Fifteen years ago this week, I was marching into the capital of Afghanistan along with thousands of cheering, triumphant Afghan fighters from the US backed-Northern Alliance.
Suddenly, something struck me in my face. It was a silver foil-wrapped candy thrown by the cheering residents lining the streets as they welcomed the arriving fighters.
The hard, celebratory chocolate-in-the-face was almost as abrupt and startling as the sudden collapse of the Taliban.
Just hours earlier, the militants had abandoned their front line positions and fled Kabul en masse after enduring barely six weeks of US airstrikes.
That swift military victory took place on November 13, 2001.
At the time, I never imagined that Afghanistan would become the longest foreign war in US history.
For Afghans like my good friend Najib Sharifi, who was only 19 years old at the time, the defeat of the men who had imposed their strict version of Islam on Kabul was a pivotal moment.
"It was probably the happiest day of my life," he said.
Celebration and retaliation after the fall
Najib recalled how 15 years ago residents forced one of the Taliban's most notorious religious police enforcers to dance for hours in a public square to music that had been banned by the former regime.
"If he stopped dancing people would go and beat him up," Najib said, laughing out loud at the memory. Najib is now the director of the Afghan Journalists' Safety Committee.
Some Afghans were more vindictive. That day, I stared at the corpse of a slain man -- allegedly a Taliban militant from Pakistan -- who was left beaten to death under a rusty basketball hoop in Kabul's leafy Share Naw Park.

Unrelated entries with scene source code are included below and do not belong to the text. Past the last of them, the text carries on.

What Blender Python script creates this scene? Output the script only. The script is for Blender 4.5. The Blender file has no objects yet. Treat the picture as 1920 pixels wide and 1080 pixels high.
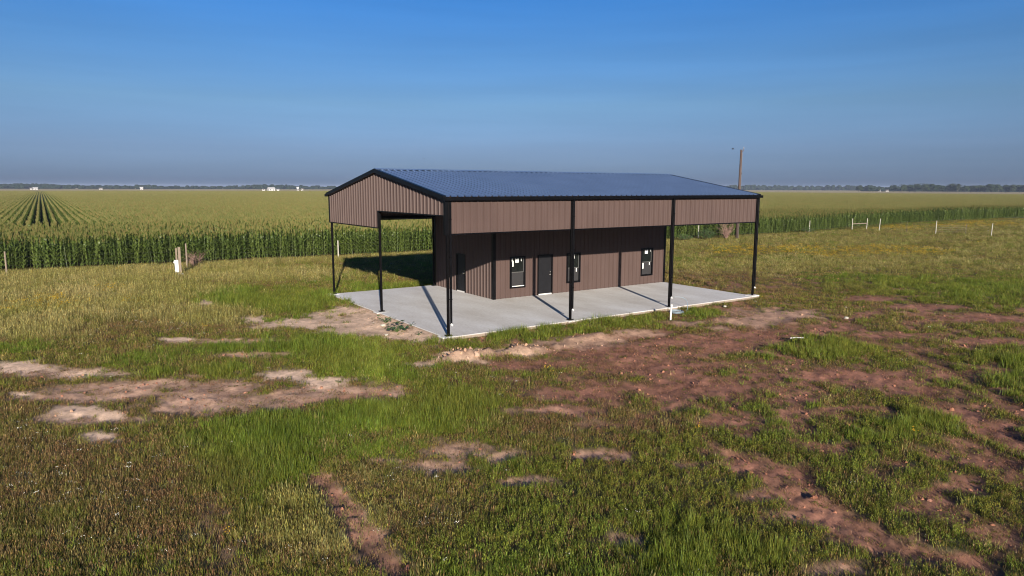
import bpy, bmesh, math, random
import numpy as np
from mathutils import Vector, Matrix, Euler

random.seed(7)
rng = np.random.default_rng(11)
DENS = 150.0     # tufts per square metre near the viewer
R = math.radians
sc = bpy.context.scene
COL = sc.collection

# ------------------------------------------------------------------ camera
CAM = np.array([-12.3893, -22.6758, 5.5985])
YAW, PITCH, ROLL = R(34.1293), R(8.2724), R(0.1583)
fw = Vector((math.sin(YAW)*math.cos(PITCH), math.cos(YAW)*math.cos(PITCH), -math.sin(PITCH)))
rt = Vector((math.cos(YAW), -math.sin(YAW), 0))
up = rt.cross(fw)
Rv = rt*math.cos(ROLL) + up*math.sin(ROLL)
Uv = -rt*math.sin(ROLL) + up*math.cos(ROLL)
camd = bpy.data.cameras.new('camera')
cam = bpy.data.objects.new('camera', camd)
COL.objects.link(cam)
m = Matrix((Rv, Uv, -fw)).transposed().to_4x4()
m.translation = Vector(CAM)
cam.matrix_world = m
camd.sensor_width = 36
camd.lens = 1293.34/1920*36
camd.clip_start = 0.1
camd.clip_end = 20000
sc.camera = cam

# ------------------------------------------------------------------ light
SUN_EL, SUN_AZ = R(15.3), R(202.6)          # azimuth clockwise from +Y
w = bpy.data.worlds.new('World'); sc.world = w; w.use_nodes = True
nt = w.node_tree
bg = nt.nodes['Background']
sky = nt.nodes.new('ShaderNodeTexSky'); sky.sky_type = 'NISHITA'; sky.sun_disc = False
sky.sun_elevation = SUN_EL; sky.sun_rotation = SUN_AZ
sky.altitude = 50; sky.air_density = 1.0; sky.dust_density = 0.6; sky.ozone_density = 2.5
tc = nt.nodes.new('ShaderNodeTexCoord'); sp = nt.nodes.new('ShaderNodeSeparateXYZ')
nt.links.new(tc.outputs['Generated'], sp.inputs[0])
ramp = nt.nodes.new('ShaderNodeValToRGB')
nt.links.new(sp.outputs['Z'], ramp.inputs[0])
SKYRAMP = [(0.0, (0.14, 0.21, 0.50)), (0.016, (0.195, 0.28, 0.62)), (0.054, (0.26, 0.33, 0.60)), (0.113, (0.32, 0.42, 0.60)), (0.18, (0.26, 0.44, 0.68)), (0.25, (0.19, 0.45, 0.78)), (0.6, (0.13, 0.37, 0.72)), (1.0, (0.12, 0.35, 0.70))]
while len(ramp.color_ramp.elements) < len(SKYRAMP): ramp.color_ramp.elements.new(0.5)
for e, (p, c) in zip(ramp.color_ramp.elements, SKYRAMP):
    e.position = p; e.color = (*c, 1)
mul = nt.nodes.new('ShaderNodeMix'); mul.data_type = 'RGBA'; mul.blend_type = 'MULTIPLY'; mul.inputs[0].default_value = 1
nt.links.new(sky.outputs[0], mul.inputs[6]); nt.links.new(ramp.outputs[0], mul.inputs[7])
# thin uneven haze and faint streaks of cloud low in the sky
smp = nt.nodes.new('ShaderNodeMapping'); smp.inputs['Scale'].default_value = (1.6, 1.6, 24); nt.links.new(tc.outputs['Generated'], smp.inputs[0])
sno = nt.nodes.new('ShaderNodeTexNoise'); sno.inputs['Scale'].default_value = 1.7; sno.inputs['Detail'].default_value = 5; nt.links.new(smp.outputs[0], sno.inputs['Vector'])
smr = nt.nodes.new('ShaderNodeMapRange'); smr.inputs[1].default_value = 0.35; smr.inputs[2].default_value = 0.75; smr.inputs[3].default_value = 0.965; smr.inputs[4].default_value = 1.06; nt.links.new(sno.outputs[0], smr.inputs[0])
ssc = nt.nodes.new('ShaderNodeVectorMath'); ssc.operation = 'SCALE'; nt.links.new(mul.outputs[2], ssc.inputs[0]); nt.links.new(smr.outputs[0], ssc.inputs['Scale'])
nt.links.new(ssc.outputs[0], bg.inputs[0])
bg.inputs[1].default_value = 0.075
sund = bpy.data.lights.new('sun', 'SUN'); sund.energy = 5.0; sund.angle = R(0.53); sund.color = (1.0, 0.90, 0.78)
sun = bpy.data.objects.new('sun', sund); COL.objects.link(sun)
sdir = Vector((math.sin(SUN_AZ)*math.cos(SUN_EL), math.cos(SUN_AZ)*math.cos(SUN_EL), math.sin(SUN_EL)))
sun.rotation_euler = sdir.to_track_quat('Z', 'Y').to_euler()
sun.location = (-20, -40, 30)
vs = sc.view_settings
vs.view_transform = 'Standard'; vs.look = 'None'; vs.gamma = 1; vs.exposure = 1.0; vs.use_curve_mapping = False
sc.render.engine = 'CYCLES'
cy = sc.cycles
cy.max_bounces = 5; cy.diffuse_bounces = 2; cy.glossy_bounces = 3; cy.transmission_bounces = 3; cy.transparent_max_bounces = 6; cy.volume_bounces = 0
cy.use_denoising = True; cy.filter_width = 1.1
cy.caustics_reflective = False; cy.caustics_refractive = False

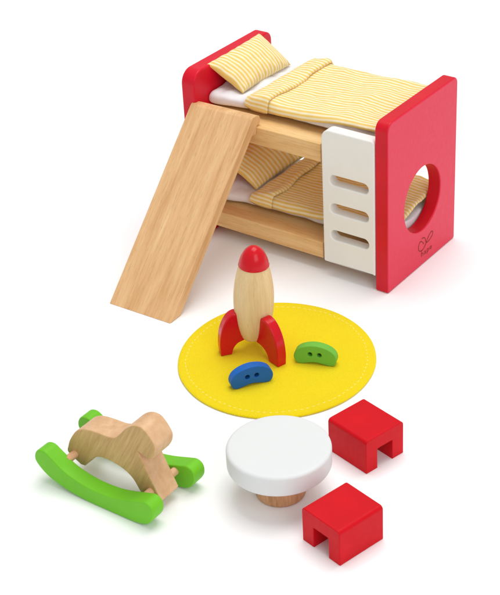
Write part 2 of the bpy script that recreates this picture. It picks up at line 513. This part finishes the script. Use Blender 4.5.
# ------------------------------------------------------------------ rug
RX, RY, RR = 16.22, -11.55, 7.02
rug = root('felt_rug', 'round yellow felt rug with a stitched border', 'rug', (RX, RY, 0))
def oval(x, y):            # cut a touch longer one way
    dx, dy = -.573, .82; q = (x*dx+y*dy)*.042
    return x+dx*q, y+dy*q
def rugf(u, v):
    th = 2*math.pi*v
    prof = [(0, .2), (.3, .2), (.6, .2), (.9, .2), (.985, .19), (.997, .15), (1.0, .1), (.997, .05), (.985, .01)]
    t = u*(len(prof)-1); i = min(int(t), len(prof)-2); fr = t-i
    r = prof[i][0]*(1-fr)+prof[i+1][0]*fr; z = prof[i][1]*(1-fr)+prof[i+1][1]*fr
    rr = RR*(1+.004*math.sin(3*th+1)+.003*nz3(math.cos(th)*3, math.sin(th)*3, 0, 1))
    x, y = r*rr*math.cos(th), r*rr*math.sin(th)
    zz = z + .02*nz3(x, y, 3, .35)*min(1, z*6)
    x, y = oval(x, y)
    return (x, y, zz)
link('rug_felt', sheet_mesh(rugf, 32, 160, 'rug_felt', True), FELT, rug)
bm = bmesh.new(); n = 96; sub = 8; rows = []     # one running thread: up over the felt, then down through it
jit = [random.uniform(-.05, .05) for _ in range(n)]
for q in range(n*sub):
    ph = (q % sub)/sub; st_i = q//sub
    a = 2*math.pi*(q + jit[st_i]*sub*math.sin(math.pi*ph))/(n*sub)
    r0 = 6.42 + .03*math.sin(5*a+1) + .02*math.sin(17*a)
    up = 1 if .05 < ph < .62 else 0
    zz = .2+.02*nz3(r0*math.cos(a), r0*math.sin(a), 3, .35)
    row = []
    for dr, dzz in ((-.034, -.012), (-.02, .012), (.02, .012), (.034, -.012)):
        x, y = oval((r0+dr)*math.cos(a), (r0+dr)*math.sin(a))
        row.append(bm.verts.new((x, y, zz + (dzz if up else dzz-.045))))
    rows.append(row)
for A, B in zip(rows, rows[1:]+rows[:1]):
    for j in range(3): bm.faces.new((A[j], B[j], B[j+1], A[j+1]))
bmesh.ops.recalc_face_normals(bm, faces=bm.faces)
me = bpy.data.meshes.new('stitching'); bm.to_mesh(me); bm.free(); link('stitching', me, THREAD, rug)

# ------------------------------------------------------------------ rocket
KX, KY, KZ = 14.16, -11.42, .21
rk = root('toy_rocket', 'wooden toy rocket with red nose and fins standing on the yellow rug', 'rocket', (KX, KY, KZ))
tilt = Matrix.Rotation(math.radians(2.7), 4, Vector((-.57, .82, 0)))   # the body leans a little on its fins
TM = Matrix.Translation((0,0,.8)) @ tilt @ Matrix.Translation((0,0,-.8))
body = [(0,.86),(.45,.87),(.68,.91),(.84,.99),(.95,1.15),(1.09,1.5),(1.22,1.98),(1.32,2.55),(1.39,3.1),(1.425,3.7),(1.43,4.2),(1.41,4.75),(1.35,5.35),(1.26,5.9),(1.14,6.45),(1.05,6.78),(.9,6.79),(0,6.79)]
link('rocket_body', lathe(body, 80, TM), WOOD_K, rk)
nose = [(0,6.78),(.95,6.78),(1.07,6.80),(1.09,6.86),(1.06,6.95)]
for q in range(1, 17):
    a = q/16*math.pi/2; nose.append((1.06*(.62*math.cos(a)+.38*(1-q/16)) if q < 16 else 0, 6.95+1.36*math.sin(a)))
link('nose_cone', lathe(nose, 80, TM), RED_ROCK, rk)
fin = spline([(1.80,.0),(2.62,.0),(2.66,.9),(2.52,1.95),(2.15,2.78),(1.66,3.24),(1.15,3.2),(.95,2.2),(.78,1.0),(1.28,.85),(1.62,.5)], corners=(0,1,7,8), n=6)
for a, wd in ((231, .96), (344, 1.20), (105, 1.0)):
    me = extrude([[(x*wd if x > 1 else x, z) for x, z in fin]], .78, .09, Matrix.Rotation(math.radians(a), 4, 'Z') @ M_xz(0))
    weighted(link('fin', me, RED_ROCK, rk))

# ------------------------------------------------------------------ bean-shaped blocks with two holes
bean = spline([(.0,.0),(.45,.08),(1.15,.20),(1.85,.08),(2.3,.0),(2.66,.14),(2.80,.62),(2.58,1.15),(2.0,1.52),(1.15,1.68),(.30,1.52),(-.28,1.15),(-.50,.62),(-.36,.14)], n=6)
def make_bean(name, label, loc, rot, mat, flip=False, sc=1):
    r = root(name, label, 'toy block', loc, rot, 'bean-shaped blocks on the rug')
    pts = [((2.3-x if flip else x)*sc, z*sc) for x, z in bean]
    if flip: pts = pts[::-1]
    hs = [(.80, .84), (1.52, .84)]
    if flip: hs = [(.76, .88), (1.48, .88)]
    weighted(link('bean_block', extrude([pts]+[circle(hx*sc, hz*sc, .165, 20) for hx, hz in hs], .66, .07, M_xz(.33)), mat, r))
    for hx, hz in hs:      # dark discs: the shade inside the drilled holes is put into their colour
        link('hole_shade_disc', lathe([(0,0),(.16,0),(.16,.02),(0,.02)], 20, M_xz(.40) @ Matrix.Translation((hx*sc, hz*sc, 0))), HOLE_SHADE, r)
    return r
make_bean('bean_block', 'blue bean-shaped wooden block with two holes on the yellow rug', (16.25, -16.26, .21), math.atan2(.817, .576), BLUE, sc=.93)
make_bean('bean_block', 'green bean-shaped wooden block with two holes on the yellow rug', (18.12, -11.40, .21), math.atan2(.352, .936), GREENB, flip=True, sc=.93)

# ------------------------------------------------------------------ table
tb = root('round_table', 'small round white table on a short thick wooden leg', 'table', (24.95, -23.64, 0))
def arc(cx, cz, r, a0, a1, n=6):
    return [(cx+r*math.cos(math.radians(a0+(a1-a0)*q/n)), cz+r*math.sin(math.radians(a0+(a1-a0)*q/n))) for q in range(n+1)]
top = [(0, 2.13)] + arc(2.94, 2.45, .32, -90, -6) + arc(3.02, 3.41, .24, 4, 90, 8) + [(2.0, 3.655), (0, 3.66)]
link('tabletop', lathe(top, 110), TABLEW, tb)
link('leg', lathe([(0,0.01)] + arc(1.42, .17, .16, -90, 0) + [(1.62,.5),(1.66,1.0),(1.66,2.14),(0,2.14)], 80), WOOD_T, tb)

# ------------------------------------------------------------------ stools
def stool(label, loc, th, wa, da):
    """wa = span of the opening face, da = depth; opening face lies in the local xz plane at y=0"""
    h = 2.51; lw = wa*.30; oh = h*.60
    pts = rrect(0, 0, wa, h, (.06,.06,.26,.26), 6)
    # insert the notch along the bottom edge: rrect starts at x0y0 corner
    outer = pts[:7] + [(lw, 0), (lw, oh-.05), (lw+.05, oh), (wa-lw-.05, oh), (wa-lw, oh-.05), (wa-lw, 0)] + pts[7:]
    me = extrude([outer], da, .055, M_xz(da/2))
    o = weighted(link('stool', me, RED, None, loc, th))
    return tag(o, label, 'stool', 'red block stools')
c1, s1 = math.cos(1.319), math.sin(1.319)
stool('red wooden block stool beside the table and nearest the yellow rug, notch facing right', (28.55, -19.33, 0), 1.319, 3.28, 3.56)
# second: opening face runs from the near corner to the left
o2x, o2y = 31.80, -27.44
stool('red wooden block stool nearest the viewer, its notch facing the left', (o2x + 3.28*math.cos(1.3225+math.pi/2), o2y + 3.28*math.sin(1.3225+math.pi/2), 0), 1.3225-math.pi/2, 3.28, 3.53)

# ------------------------------------------------------------------ rocking horse
HX, HY = 16.4, -30.8
rh = root('rocking_horse', 'wooden rocking toy with saddle-shaped body on bright green rockers', 'rocking toy', (HX, HY, 0))
rock = [(11.12,1.95),(11.22,1.42),(12.0,.74),(13.1,.34),(14.3,.10),(15.6,.0),(16.9,.0),(18.2,.01),(19.3,.07),(20.05,.32),(20.50,.86),(20.62,1.38),(20.48,1.80),(20.08,1.99),(19.55,1.86),(18.2,1.45),(17.0,1.22),(15.4,1.20),(13.75,1.56),(12.6,2.26),(12.0,2.60),(11.42,2.46)]
rock = spline([(x-HX, z) for x, z in rock], n=5)
for dy in (.55, 4.65):
    weighted(link('rocker', extrude([rock], 1.08, .10, M_xz(dy)), GREEN, rh))
bd = [(12.37,1.58),(12.42,2.1),(12.67,2.72),(13.2,3.5),(13.75,3.92),(14.4,4.12),(15.25,4.20),(16.03,4.24),(16.6,4.42),(16.95,4.78),(17.5,5.42),(18.0,5.82),(18.5,6.0),(19.0,5.93),(19.45,5.48),(19.76,4.92),(19.68,4.35),(19.40,3.86),(18.95,3.80),(18.30,4.05),(19.82,.86),(19.72,.66),(18.60,.62),(18.22,.84),(17.72,1.62),(17.2,2.02),(16.6,2.24),(15.9,2.34),(15.14,2.30),(14.7,2.10),(14.2,1.60),(13.68,1.02),(13.35,1.0)]
bp = spline([(x-HX, z) for x, z in bd], corners=(19, 20, 21, 22, 31, 32, 17), n=4)
ob = weighted(link('horse_body', extrude([bp], 1.78, .10, M_xz(2.60)), WOOD_H, rh))
for px, pz in ((12.98, 1.72), (19.08, 1.28)):
    for y0, y1 in ((.9, 1.9), (3.3, 4.3)):
        link('peg', tube((px-HX, y0, pz), (px-HX, y1, pz), .27), WOOD_P, rh)

# ------------------------------------------------------------------ camera
cam = bpy.data.cameras.new('camera'); co = bpy.data.objects.new('camera', cam); COL.objects.link(co)
a, e, r = -0.6106613841736515, 0.5447535120949141, -0.0347211959770174
F = Vector((math.cos(e)*math.sin(a), math.cos(e)*math.cos(a), -math.sin(e)))
rt = Vector((math.cos(a), -math.sin(a), 0)); up = rt.cross(F)
Rr = math.cos(r)*rt + math.sin(r)*up; Uu = -math.sin(r)*rt + math.cos(r)*up
co.matrix_world = Matrix(((Rr.x, Uu.x, -F.x, 69.1246), (Rr.y, Uu.y, -F.y, -83.3192), (Rr.z, Uu.z, -F.z, 59.7151), (0,0,0,1)))
cam.sensor_width = 36; cam.sensor_height = 36; cam.sensor_fit = 'AUTO'
cam.lens = 1514.2/595*36
cam.shift_x = -55.497/595; cam.shift_y = -8.54/595
cam.clip_start = 1; cam.clip_end = 5000
S.camera = co

# ------------------------------------------------------------------ light: white tent and a large soft box
w = bpy.data.worlds.new('World'); S.world = w; w.use_nodes = True
nt = w.node_tree; bg = nt.nodes['Background']
bg.inputs['Color'].default_value = (1, 1, 1, 1); bg.inputs['Strength'].default_value = .53
def area(name, loc, target, size, power, col=(1,1,1)):
    l = bpy.data.lights.new(name, 'AREA'); l.shape = 'SQUARE'; l.size = size; l.energy = power; l.color = col
    o = bpy.data.objects.new(name, l); COL.objects.link(o); o.location = loc
    o.rotation_euler = (Vector(target)-Vector(loc)).to_track_quat('-Z', 'Y').to_euler()
    return o
area('key_softbox', (12, 35, 240), (14, -8, 0), 170, .68*9.87*243**2)
area('side_softbox', (165, -90, 120), (14, -8, 3), 110, .13*9.87*215**2*1.6)

S.view_settings.view_transform = 'Standard'; S.view_settings.look = 'None'
S.view_settings.exposure = 0; S.view_settings.gamma = 1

The hunt for Osama Bin Laden
For the US, the overthrow of the Taliban was a military response to the trauma of the September 11 terror attacks, which had been planned and orchestrated by Al Qaeda leader Osama Bin Laden.
In the aftermath, the Taliban refused to hand over their ally, Bin Laden.
It took the US another 10 years before American Special Forces soldiers killed the Al Qaeda leader during a night-time raid in the Pakistani city of Abbottabad.
In the interim, Washington embarked on a costly campaign of nation-building in a country devastated by decades of invasion and civil war.
Then-President George W. Bush invoked memories of a World War II-era Marshall Plan for Afghanistan, after pledging billions of dollars to help rebuild the country.
There have been bright spots since. Several times, Afghans have lined up in their finest clothes to vote in national elections.
The school doors opened to millions of girls who had been denied education by the Taliban.
Companies built a national cell phone grid, bringing an end to the days when Afghans had to travel to neighboring Pakistan just to make a phone call.
But the establishment of elected, Western-backed governments in Kabul was marred by allegations of rampant corruption.
Today, a US-brokered power-sharing agreement between two political factions in the Afghan government teeters on the brink of collapse.
The Taliban's resurgence
As for the Taliban, it has regrouped and begun fighting back. The conflict cost at least 2,380 American lives and killed tens of thousands of Afghan civilians.
The days when a foreign journalist could travel in relative safety for hours on bone-breaking dirt roads visiting remote corners of the country are long gone.
Today, due to the threat of kidnapping and terror attacks, US diplomats don't even drive the short distance from Kabul Airport to the US Embassy. Instead, they fly by helicopter.
"I could never imagine that the Taliban would be back at the gates of Kabul," said Najib, shaking his head in dismay.
"How could one imagine that a disorganized group like the Taliban would fight with all the world power and gain so much ground?" he asked.
US troops still there
There are still around 9,800 US troops deployed in Afghanistan, along with several thousand soldiers from more than 30 other countries. The Afghan security forces now do the bulk of the fighting, but this year they are also suffering record high casualties.
A Western official in Kabul sadly predicted that depending on how things ago, Westerners could be fleeing from helicopters off the roof of diplomatic buildings within two years, in scenes frighteningly reminiscent of the US evacuation from Saigon in 1975.
Some observers argue it's time to bring an end to the conflict.
"It's our longest war and we don't seem to be making any progress," said retired US Air Force lieutenant colonel Rick Francona.
"It brings back for those of us who served in Vietnam, bad memories of that period in time," he added.
But an abrupt US withdrawal under a future Trump Administration could imperil an entire generation of Afghans raised on promises from the international community.
"The only option out of this war is to defeat those extremist, medieval, dark-minded terrorists," said Sharifi.
Several months after the 2001 fall of Kabul, I remember being stunned at the sight of US soldiers and Apache attack helicopters deployed in large numbers in dusty mountains of Shah-i-Kot in Eastern Afghanistan.
Fifteen years ago, the world was not accustomed to US military forces fighting wars without end in the Middle East and Central Asia.
But the swift collapse of the Taliban ushered in a new era of US military adventurism and nation-building. It remains to be seen what President-Elect Trump will do with that troubled legacy.